As students scrambled for their buses, no one spoke a word to him. Spurgeon figured he had escaped embarrassment until a young man approached and said, "Mr. Spurgeon, I wasn't planning to go to the game tonight, but after that announcement, I'll be there."

Where's the Doc?

When Tracy Miller was the principal of Stockton Elementary School in Cherry Hill, N.J., his office was located adjacent to the nurse's work station.

One day, a 1" grader was brought in from the playground, where he'd fallen and scratched his knee. As he arrived, the boy shouted: "I don't want to see the nurse. I want to see the doctor."

The principal, known to all as "Dr. Miller" after earning his Ed.D., used the occasion to deliver a lesson about the various types of doctoral degrees.

Dress With the Rest

Principal William C. Brannon says his own life has been made much simpler each morning by the new voluntary dress code in place at the George J. Peters School in Cranston, R.I., where khaki and navy blue are the recommended colors this year.

"It's nice not having to figure out which shirt to wear," he says.

Modern Music

Following a student field trip to hear the symphony, Jim Mayse, then principal at Clive Elementary School in West Des Moines, Iowa, asked the music teacher how everything had gone.

"He said one of the students had really enjoyed that piece, Rap City in Blue."'

Rooted From School

During a mid-summer enrollment day at L'Ouverture Computer Magnet School in Wichita, Kan., Principal Howard Pitler asked parents to review and sign a statement describing the school district s zero tolerance for bringing weapons onto school property.

The mother of a new 1st-grade student tried to explain the strictness of the policy to her daughter: "This means that even if you bring a toy gun or a squirt gun to school for show and tell, Dr. Pitler will have to kick you out of school."

The little girl stood silently for a moment, considering the consequences. Then she asked: "Will Dr.

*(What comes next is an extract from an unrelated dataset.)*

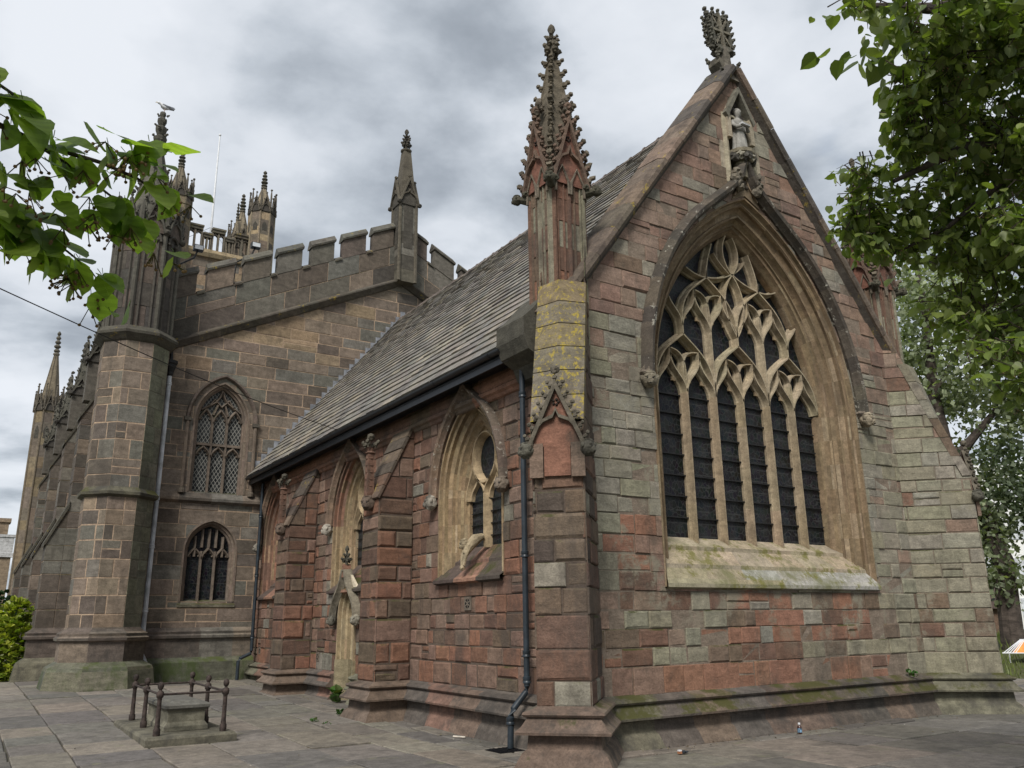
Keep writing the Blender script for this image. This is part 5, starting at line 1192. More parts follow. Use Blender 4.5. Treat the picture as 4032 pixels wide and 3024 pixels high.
downpipe([(xa, ya, 5.45), (xa, ya, .78), (xa - .02, ya, .70), (xa - .24, ya - .02, .50), (xa - .28, ya - .02, .42), (xa - .29, ya - .02, .02)], .043, M['pipe_black'], [(z, (xa, ya)) for z in (4.9, 2.55, 1.2, .86)] + [(.36, (xa - .29, ya - .02))])
ya = 23.15
downpipe([(xa, ya, 5.4), (xa, ya, .95), (xa - .02, ya, .88), (xa - .30, ya - .02, .76), (xa - .33, ya - .02, .70), (xa - .33, ya - .02, .24)], .045, M['pipe_black'], [(z, (xa, ya)) for z in (4.5, 2.9, 1.3)])
mb = MB()
for i in range(5): mb.box((xa - .52 + .07 * i, 9.86, .004), (xa - .49 + .07 * i, 10.18, .014))
mb.box((xa - .56, 9.82, .001), (xa - .16, 10.22, .004)); gr_ = tag(mb.build('drain_grate', M['dark']), 'dark gully grate in the paving under the black downpipe by the corner buttress', 'drain')
# --- nave body, clerestory side and roofs behind the parapet
mb = MB(); AWX = 2.75
blocks(mb, Fr((AWX, 0, 0), (0, -1, 0), (-1, 0, 0)), [(-50, .1), (-YA, .1), (-YA, 9.6), (-50, 9.6)], [], courses(.1, 10, .36, .48, random.Random(2)), col_dark, MORT2, 300, (.6, 1.1), joint=.016)
blocks(mb, Fr((19.2, 0, 0), (0, 1, 0), (1, 0, 0)), [(YA, .1), (50, .1), (50, 9.6), (YA, 9.6)], [], courses(.1, 10, .5, .7, random.Random(2)), col_dark, MORT2, 301, (1.0, 1.6), joint=.016)
mb.build('aisle_wall', M['nave'], church)
mb = MB()
for s, x in ((-1, AWX), (1, 19.2)): mb.face([(x, YA + .4, 9.0), (CX, YA + .4, 12.7), (CX, 50, 12.7), (x, 50, 9.0)][::-s], (.12, .12, .125, .5))
mb.build('nave_roof', M['lead'], church)
def aisle_buttress(y, i):
    root = link(bpy.data.objects.new('aisle_buttress', None), church); w = .42; x1, x2, x3 = 1.80, 2.26, 2.55; r = random.Random(i)
    mb = MB(); fs = Fr((0, y - w, 0), (1, 0, 0), (0, -1, 0)); Z = courses(.2, 9, .36, .5, random.Random(i + 5))
    side = [(x1, 1.6), (2.76, 1.6), (2.76, 8.35), (x3, 8.30), (x2, 7.55), (x2, 4.95), (x1, 3.85)]
    for sub in ([(x1, 1.5), (x2, 1.5), (x2, 4.95), (x1, 3.85)], [(x2, 1.5), (2.76, 1.5), (2.76, 8.35), (x3, 8.30), (x2, 7.55)]):
        blocks(mb, fs, sub, [], Z, col_dark, MORT2, 310 + i, (.45, .9), joint=.016, relief=.004)
    for x, a, b in ((x1, 1.5, 3.85), (x2, 4.95, 7.55)): blocks(mb, Fr((x, 0, 0), (0, -1, 0), (-1, 0, 0)), [(-y - w, a), (-y + w, a), (-y + w, b), (-y - w, b)], [], Z, col_dark, MORT2, 320 + i, (.5, .8), joint=.016)
    mb.build('masonry', M['nave'], root)
    for (xa_, za, xb, zb) in ((x1 - .05, 3.78, x2, 4.99), (x2 - .05, 7.48, x3 + .1, 8.42)): mb = MB(); mb.loft([[V3((xa_, q, za)), V3((xa_, q, za + .10)), V3((xb, q, zb + .07)), V3((xb, q, zb - .12))] for q in (y - w - .04, y + w + .04)], (.075, .07, .055, .4)); mb.build('weathering', M['coping'], root)
    mb = MB()
    for zz_, d in ((.0, .34), (.0, 0)): pass
    P = [(2.76, y + w), (x1, y + w), (x1, y - w), (2.76, y - w)]
    run_profile(mb, P[::-1] if 0 else P, base_pr, col_gb); run_profile(mb, P, mid_pr, col_np); mb.build('plinth', M['plinth_dry'], root)
    sq_ = 2.50
    mb = MB(); cx, cy = 2.52, y
    mb.loft([[V3((cx + a * .24, cy + b * .24, z)) for a, b in ((-1, -1), (1, -1), (1, 1), (-1, 1))] for z in (8.1, 9.45)], (.10, .09, .075, .4)); mb.build('pinnacle_shaft', M['nave'], root)
    mb = MB()
    for n in ((0, -1, 0), (-1, 0, 0), (1, 0, 0), (0, 1, 0)): gablet(mb, V3((cx, cy, 0)) + V3(n) * .25, n, .32, 9.3, 10.0, .08, (.095, .09, .072, .3), (.07, .063, .055, .3), 2, .06)
    for a, b in ((-1, -1), (1, -1)): lump(mb, (cx + a * .3, cy + b * .3, 9.35), .09, (.06, .055, .048, .3), i)
    spire(mb, (cx, cy), .30, 9.4, 10.75, 4, math.pi / 4, (.10, .095, .075, .3), 4, .065); mb.lathe((cx, cy, 0), [(.06, 10.7), (.13, 10.78), (.06, 10.88), (.11, 10.98), (.05, 11.08), (.08, 11.16), (.02, 11.3)], 8, (.08, .075, .06, .4)); mb.build('pinnacle', M['carved'], root)
for i, y in enumerate((27.2, 31.6, 36.6, 41.8)): aisle_buttress(y, i)
# --- west stair turret far down the north side
def oct_turret(name, cx, cy, a, z0, zs, zg, zn, zt, parent, light=1.0, bands=True):
    root = link(bpy.data.objects.new(name, None), parent); O = octo(a, cx, cy); r = random.Random(int(cx * 7)); c1, c2 = (.26 * light, .205 * light, .13 * light), (.13, .11, .085)
    mb = MB(); z = z0; k0 = 0
    while z < zs:
        h = min(r.uniform(.45, .62), zs - z)
        for k in range(8): mb.face([(*O[k], z), (*O[(k + 1) % 8], z), (*O[(k + 1) % 8], z + h), (*O[k], z + h)], jit(pick(r, (c1, 4 if bands else 1), (c2, 3), (NB, 3)), r, .12))
        z += h
    for k in range(8): mb.tube([(*O[k], z0), (*O[k], zs)], a * .075, 6, jit((.2 * light, .165 * light, .115 * light), r))
    mb.build('shaft', M['nave'], root)
    mb = MB(); g = (.115, .10, .078)
    for k in range(8):
        A, B = V3((*O[k], 0)), V3((*O[(k + 1) % 8], 0)); U = (B - A).normalized(); n = V3((U.y, -U.x, 0)); m = (A + B) / 2; L = (B - A).length
        gablet(mb, m + n * .02, n, L * .5, zs - .1, zg, .1, g + (.3,), (.06, .053, .045, .3), 2, a * .09); q = m + n * .06
        fr = Fr(A, U, n); mb.face([fr.p(x, v, .012) for x, v in ((L * .25, zs - 1.5), (L * .75, zs - 1.5), (L * .75, zs - 1.1), (L * .5, zs - .85), (L * .25, zs - 1.1))] if zs - z0 > 2.5 else [fr.p(x, v, .012) for x, v in ((L * .3, zs - .5), (L * .7, zs - .5), (L * .7, zs - .3), (L * .5, zs - .15), (L * .3, zs - .3))], (.06, .055, .045, .3))
        lump(mb, A + V3((0, 0, zs)), a * .16, (.07, .063, .05, .3), k); mb.tube([A + V3((0, 0, zs)), A + V3((0, 0, zg + .1)), A + V3((0, 0, zg + .45))], [a * .09, a * .08, .02], 6, g + (.3,))
        lump(mb, A + V3((0, 0, zg + .45)), a * .10, g + (.3,), k)
    mb.build('gablet', M['carved'], root)
    mb = MB(); ring = lambda R_, z: [V3((cx + R_ * math.cos(math.pi / 8 + k * math.pi / 4), cy + R_ * math.sin(math.pi / 8 + k * math.pi / 4), z)) for k in range(8)]
    mb.loft([ring(a * .92, zs), ring(a * .17, zn)], (.24 * light, .20 * light, .14 * light, .4))
    for k in range(8): p, q = ring(a * .93, zs)[k], ring(a * .18, zn)[k]; mb.tube([p, q], a * .04, 5, (.19 * light, .16 * light, .115 * light, .4))
    mb.build('spire', M['nave'], root)
    mb = MB(); mb.lathe((cx, cy, 0), [(a * .17, zn - .02), (a * .27, zn + .04), (a * .27, zn + .12), (a * .14, zn + .16)], 10, (.15, .135, .105, .4))
    h = zt - zn - .15; 
    for j in range(5):
        f = j / 5; zq = zn + .15 + h * f; R_ = a * .34 * (1 - .62 * f) * (1.0 if j else .8); mb.lathe((cx, cy, 0), [(R_ * .45, zq), (R_ * .95, zq + h * .06), (R_, zq + h * .11), (R_ * .5, zq + h * .18), (R_ * .42, zq + h * .2)], 9, (.10, .092, .073, .4))
    mb.build('finial', M['carved'], root); return root
oct_turret('turret', 2.42, 46.5, .55, .2, 12.0, 12.8, 14.9, 16.2, church, .72)
# --- west tower behind
TY = 52.0; tw = link(bpy.data.objects.new('tower', None), church)
mb = MB(); FTW = Fr((0, TY, 0), (1, 0, 0), (0, -1, 0)); Zw = courses(9, 24.6, .5, .7, random.Random(6))
blocks(mb, FTW, [(8.3, 9), (13.6, 9), (13.6, 24.5), (8.3, 24.5)], [], Zw, lambda u, v, r: jit(pick(r, (NB, 4), ((.26, .19, .125), 3), (NG, 2)), r), MORT2, 400, (.7, 1.4), joint=.03)
blocks(mb, Fr((8.3, 0, 0), (0, -1, 0), (-1, 0, 0)), [(-57.5, 9), (-TY, 9), (-TY, 24.5), (-57.5, 24.5)], [], Zw, col_nave, MORT2, 401, (.7, 1.4), joint=.03)
blocks(mb, Fr((13.6, 0, 0), (0, 1, 0), (1, 0, 0)), [(TY, 9), (57.5, 9), (57.5, 24.5), (TY, 24.5)], [], Zw, col_nave, MORT2, 402, (.7, 1.4), joint=.03)
mb.build('tower_wall', M['nave'], tw)
mb = MB()
for (x0, y0, x1, y1) in ((8.1, TY - .2, 13.8, TY + .3), (8.1, 57.2, 13.8, 57.7)):
    mb.loft([[V3((x0, y0, 24.35)), V3((x1, y0, 24.35)), V3((x1, y1, 24.35)), V3((x0, y1, 24.35))], [V3((x0, y0 - .12, 24.6)), V3((x1, y0 - .12, 24.6)), V3((x1, y1, 24.6)), V3((x0, y1, 24.6))], [V3((x0, y0 - .05, 24.85)), V3((x1, y0 - .05, 24.85)), V3((x1, y1, 24.85)), V3((x0, y1, 24.85))]], (.30, .235, .145, .4))
mb.box((8.3, TY + .3, 24.3), (13.6, 57.2, 24.5), (.1, .1, .1, .4))
mb.build('cornice', M['nave'], tw)
def openwork(x0, x1, z0, z1, tall, y):
    root = link(bpy.data.objects.new('openwork_merlon' if tall else 'openwork_crenel', None), tw); r = random.Random(int(x0 * 11)); c = jit((.12, .105, .08), r)
    mb = MB(); mb.box((x0, y - .2, z1 - .30), (x1, y + .2, z1 - .1), c); mb.loft([[V3((x0 - .03, y - .27, z)), V3((x1 + .03, y - .27, z)), V3((x1 + .03, y + .27, z)), V3((x0 - .03, y + .27, z))] for z in (z1 - .12, z1)], c); mb.build('cap', M['coping'], root)
    mb = MB(); n = 2; w_ = (x1 - x0) / n
    for i in range(n + 1): q = x0 + i * w_; h = .055 if i == 1 else .085; mb.box((q - h if i else q, y - .14, z0), (q + h if i < n else q, y + .14, z1 - .3), jit((.14, .12, .09), r))
    for i in range(n):
        m = x0 + (i + .5) * w_; 
        for za in ([z0 + .95] + ([z1 - .45] if tall else [])):
            for s in (-1, 1):
                p = bez((m + s * w_ / 2, za), (m + s * w_ * .45, za + .16), (m + s * w_ * .15, za + .2), (m, za + .26), 5)
                for a, b in zip(p, p[1:]): mb.loft([[V3((q[0], y + dy, q[1] + dz)) for dy, dz in ((-.10, -.04), (.10, -.04), (.10, .06), (-.10, .06))] for q in (a, b)], (.11, .095, .075, .4))
        if tall: mb.box((m - .03, y - .08, z0 + 1.15), (m + .03, y + .08, z1 - .3), (.13, .11, .085, .3))
    mb.build('mullions', M['nave'], root)
for y in (TY, 57.5):
    x = 9.0; 
    for i, (a, b, t) in enumerate(((9.0, 9.95, 1), (9.99, 10.5, 0), (10.54, 11.35, 1), (11.39, 11.9, 0), (11.94, 12.95, 1))): openwork(a, b, 24.85, 26.45 if t else 26.0, t, y)
oct_turret('turret', 8.25, TY, .80, 9, 28.0, 29.0, 30.2, 31.6, tw, .8)
oct_turret('turret', 13.65, TY, .78, 9, 28.3, 29.4, 30.2 + .0, 31.6, tw, 1.15)
oct_turret('turret', 8.25, 57.5, .80, 20, 28.3, 29.4, 30.9, 32.4, tw); oct_turret('turret', 13.65, 57.5, .80, 20, 28.3, 29.4, 30.9, 32.4, tw)
oct_turret('pinnacle', 12.8, 55.2, .42, 24.5, 26.9, 27.5, 29.0, 30.4, tw, 1.1, False)
fp = tag(empty('flagpole', (10.75, 53.5, 24.5)), 'white bare flagpole rising above the pierced parapet of the far tower', 'flagpole')
mb = MB(); mb.tube([(0, 0, 0), (0, 0, 4), (0, 0, 9.7)], [.085, .075, .045], 10); mb.lathe((0, 0, 0), [(.05, 9.7), (.09, 9.75), (.09, 9.82), (.02, 9.88)], 10); mb.build('pole', M['white'], fp)
for a in (.4, 1.6, 3.5, 4.9): mb = MB(); mb.tube([(0, 0, 2.75), (1.6 * math.cos(a), 1.6 * math.sin(a), 1.4)], .012, 4); mb.build('stay_wire', M['iron'], fp)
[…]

Pitler really kick me out or will he just push me real hard?"

Quotes to Note

* "Today people ask their public schools to do what they used to ask their divine creator to do. That's a tall order ...

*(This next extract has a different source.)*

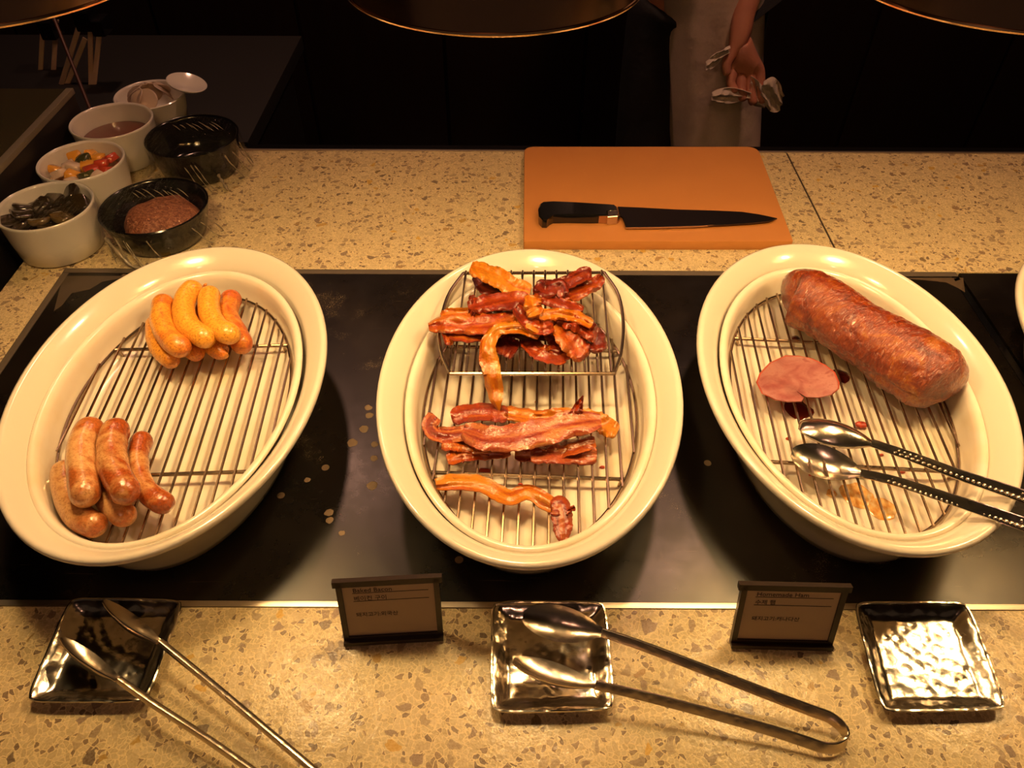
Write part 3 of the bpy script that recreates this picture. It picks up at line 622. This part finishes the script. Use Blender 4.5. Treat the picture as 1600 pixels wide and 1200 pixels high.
# ------------------------------------------------------------------ tongs
def band(pts, wid, thk, wdir, bumps=0, n=40):
    """flat bar swept along pts; wdir(i/n) = rough width direction"""
    path = crom(pts, n); grid = []
    rings = []; s = 0
    for i, p in enumerate(path):
        t = (path[min(i+1, n-1)]-path[max(i-1, 0)]).normalized(); wd = Vector(wdir(i/(n-1))); wd = (wd-t*wd.dot(t)).normalized(); th = t.cross(wd).normalized()
        W = wid[0]+(wid[1]-wid[0])*i/(n-1) if isinstance(wid, tuple) else wid; T = thk
        rings.append([p+wd*(a*W/2)+th*(b*T/2) for a, b in ((-1, -.5), (-.88, -1), (-.3, -1.1), (.3, -1.1), (.88, -1), (1, -.5), (1, .5), (.88, 1), (.3, 1.1), (-.3, 1.1), (-.88, 1), (-1, .5))])
    return loft(rings)
def spoon(tip, base, width, depth, nrm, hw=.004):
    ax = base-tip; nrm = Vector(nrm); nrm = (nrm-ax.normalized()*nrm.dot(ax.normalized())).normalized(); sd = ax.normalized().cross(nrm); grid = []
    m, n = 22, 13
    for i in range(m):
        u = i/(m-1); hwid = width/2*(math.sin(math.pi*min(1, (u*.96+.02))**.85)**.62); hwid = max(hwid, hw*u*1.0+.0006)
        dp = depth*math.sin(math.pi*min(1, u*.98))**.8
        grid.append([tip+ax*u+sd*(hwid*(j/(n-1)*2-1))-nrm*(dp*(1-(j/(n-1)*2-1)**2)) for j in range(n)])
    return slab(grid, lambda i, j: -nrm*.0011)
def tongs(label, arms, width, thick, wdirs, mat, bend=None, group='serving tongs'):
    t = thing('serving_tongs', label, 'tongs', tuple(arms[0]['base']), group)
    for a, wd in zip(arms, wdirs):
        mesh('spoon_head', *spoon(a['tip'], a['base'], a['w'], a['d'], a['n']), mat, t, 60)
        mesh('arm', *band([a['base']]+a['pts'], width, thick, wd), mat, t, 35)
    if bend: mesh('spring_bend', *band(bend, width if not isinstance(width, tuple) else width[1], thick, wdirs[0], n=24), mat, t, 35)
    return t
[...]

-- Jacqueline " Price, former director ot public information, Capistrano, Calif., Unified Schools

* "The task of the modern educator is not to cut down jungles but to irrigate deserts."

-- C.S. Lewis, in The Abolition of Man, 1943

BOARD WATCH

(An occasional collection of unintentionally amusing and offbeat actions of state and local school boards and their members.)

Board Literacy

Should school board members be able to read and write?

In Louisiana, there's enough worry about this to warrant a legislative bill to require at least a high school diploma for board service.

A Republican legislator, concerned about the credibility of illiterate board members, managed to get his proposal through the state Senate's education committee last year before the bill was withdrawn.

A Stinky Policy

Add offensive odors to the list of policy matters demanding school board attention.

In Newport, Maine, earlier this year, board members adopted a proposal to "curb the freedom to be fragrant." The new policy means administrators must keep their noses attuned to odiferous perfumes and after-shaves on their campuses.

The measure applies now only to students, but the board may extend the fragrance ban to staff later.